Falharam portanto, praticamente todas as tentativas, não se abriram fronteiras nenhumas, não foi aceite a Guiné, não foi assinado o acordo Ortográfico.
A única coisa que desejamos é que tal impedimento não dilua as esperanças de alcançar um acordo futuro e levar avante este formidável projecto.
Entretanto, Cavaco Silva, de tanto ter falado em amizade e cooperação entre “irmãos”, esqueceu-se de falar em direitos humanos, muito menos solenemente mas francamente espezinhados em Angola; nisto, passou por cima dos conferencistas, políticos e empresários, um anjo cego, surdo e mudo com o dossiê das dívidas de Angola para com as empresas portuguesas; a extensão do sinal da Rádio Ecclesia ficou para mais tarde; e quanto à pobreza em Angola, nem por sombras vê-la, havia tanto jipe e Rav’s 4 nas esburacadas ruas de Luanda que não dava para ver…

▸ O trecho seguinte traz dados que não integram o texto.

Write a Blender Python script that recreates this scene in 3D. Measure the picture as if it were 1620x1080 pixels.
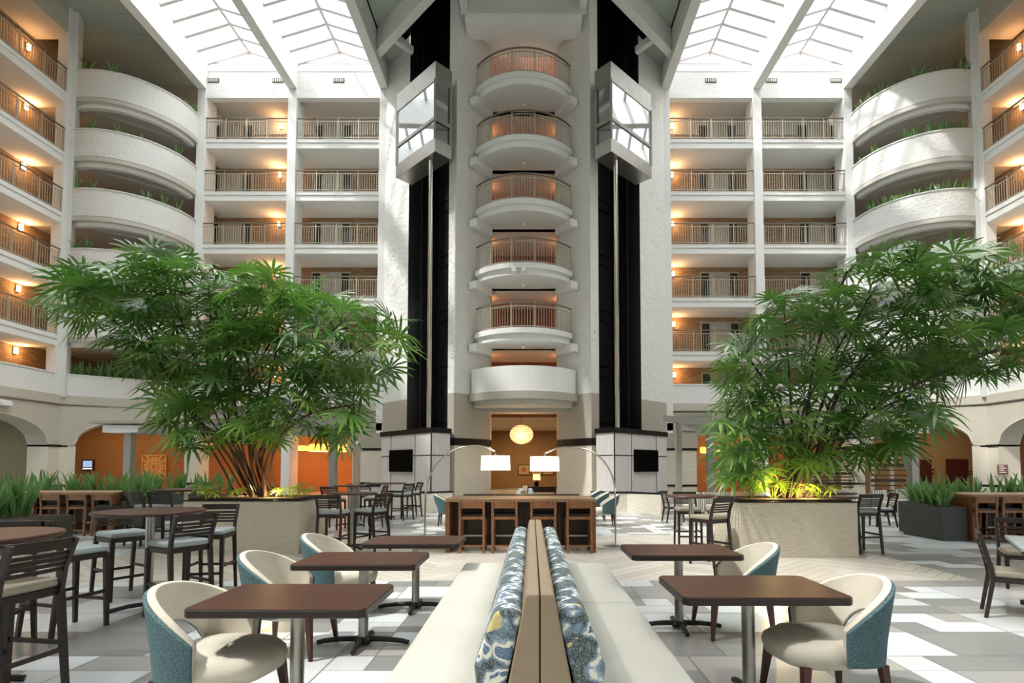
import bpy, bmesh, math, random
from math import sin, cos, pi, radians, sqrt, atan2
from mathutils import Vector, Matrix
random.seed(7)
for o in list(bpy.data.objects): bpy.data.objects.remove(o)
SC = bpy.context.scene
COL = SC.collection

# ------------------------------------------------------------------ camera
FP = 850.0; PITCH = radians(2.5); TP = math.tan(PITCH); CX = 841.0; CY = 701.0; EYE = 1.55
cam = bpy.data.cameras.new('camera'); camo = bpy.data.objects.new('camera', cam); COL.objects.link(camo)
cam.sensor_width = 36; cam.lens = FP / 1620 * 36
cam.shift_x = -(CX - 810) / 1620; cam.shift_y = (CY - 540) / 1620
cam.clip_start = .05; cam.clip_end = 300
camo.location = (0, 0, EYE); camo.rotation_euler = (radians(90) + PITCH, 0, 0)
SC.camera = camo

# ------------------------------------------------------------------ light
w = bpy.data.worlds.new('sky'); SC.world = w; w.use_nodes = True
wn = w.node_tree.nodes['Background']; wn.inputs[0].default_value = (.93, .97, 1, 1); wn.inputs[1].default_value = .9
sd = bpy.data.lights.new('sun', 'SUN'); so = bpy.data.objects.new('sun', sd); COL.objects.link(so)
sd.energy = 3.4; sd.angle = radians(3); sd.color = (1, .97, .93)
so.rotation_euler = Vector((-.62, -.28, 1.0)).to_track_quat('Z', 'Y').to_euler()
s2 = bpy.data.lights.new('overcast_sky', 'SUN'); so2 = bpy.data.objects.new('overcast_sky', s2); COL.objects.link(so2)
s2.energy = 8; s2.angle = radians(92); s2.color = (.95, .98, 1)
def area(loc, size, e, col=(1, 1, 1), rot=(0, 0, 0), sy=None):
    d = bpy.data.lights.new('area_light', 'AREA'); d.energy = e; d.color = col; d.size = size
    if sy: d.shape = 'RECTANGLE'; d.size_y = sy
    o = bpy.data.objects.new('area_light', d); o.location = loc; o.rotation_euler = rot; COL.objects.link(o); return o
def point(loc, e, col=(1, .62, .3), r=.12, parent=None):
    d = bpy.data.lights.new('point_light', 'POINT'); d.energy = e; d.color = col; d.shadow_soft_size = r
    o = bpy.data.objects.new('point_light', d); o.location = loc; COL.objects.link(o)
    if parent: o.parent = parent
    return o
vs = SC.view_settings
vs.view_transform = 'Standard'; vs.look = 'None'; vs.gamma = 1; vs.use_curve_mapping = False; vs.exposure = .75

# ------------------------------------------------------------------ helpers
def at(px, py, D):
    u = (CY - py) / FP; t = (u + TP) / (1 - TP * u)
    dep = D * cos(PITCH) * (1 + TP * t)
    return Vector(((px - CX) * dep / FP, D, EYE + t * D))
def onz(px, py, z):
    u = (CY - py) / FP; t = (u + TP) / (1 - TP * u); D = (z - EYE) / t
    return at(px, py, D)
C0 = -.37
def W(s, off, y): return (C0 + s * off, y)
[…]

Estes foram os “senãos” do lado lusitano. Por seu lado, os angolanos não deixaram os seus créditos por mãos alheias e reservaram a todos os componentes da comitiva portuguesa uma recepção cinco estrelas, ou mesmo mais, como na Huíla, onde o governador Isaac dos Anjos, depois de ter feito o serviço de iniciar a reclassificação do casco urbano, com a transferência dos moradores das cercanias da linha de caminho-de-ferro, para outras zonas, pese muitas críticas, inclusive dos seus pares do MPLA, atravessou o seu “deserto”, pequenino, já está desculpado, e apareceu agora em grande a dar um ar da sua graça numa manifestação profundamente inoportuna, ao acordar tolerância de ponto e dia de folga nas escolas para permitir que a criançada fosse mobilizada para ser colocada, de preferência a bem, nas bermas das vias por onde passou o presidente português.
Para saudá-lo numa manifestação de alegria encomendada. Simplesmente ridículo. Contraproducente. Uma manifestação subalterna num “salamaleque” malparido, em que só se viam criancinhas pobres da maioria indígena a fazer gestos com a mão e a gritar “vivas”, com risos forçados e fome à mistura enquanto as outras, das classes alta e média, ficaram em casa ao abrigo do ar condicionado, pão com queijo e fiambre e leite achocolatado a gozar com o ridículo dos demais.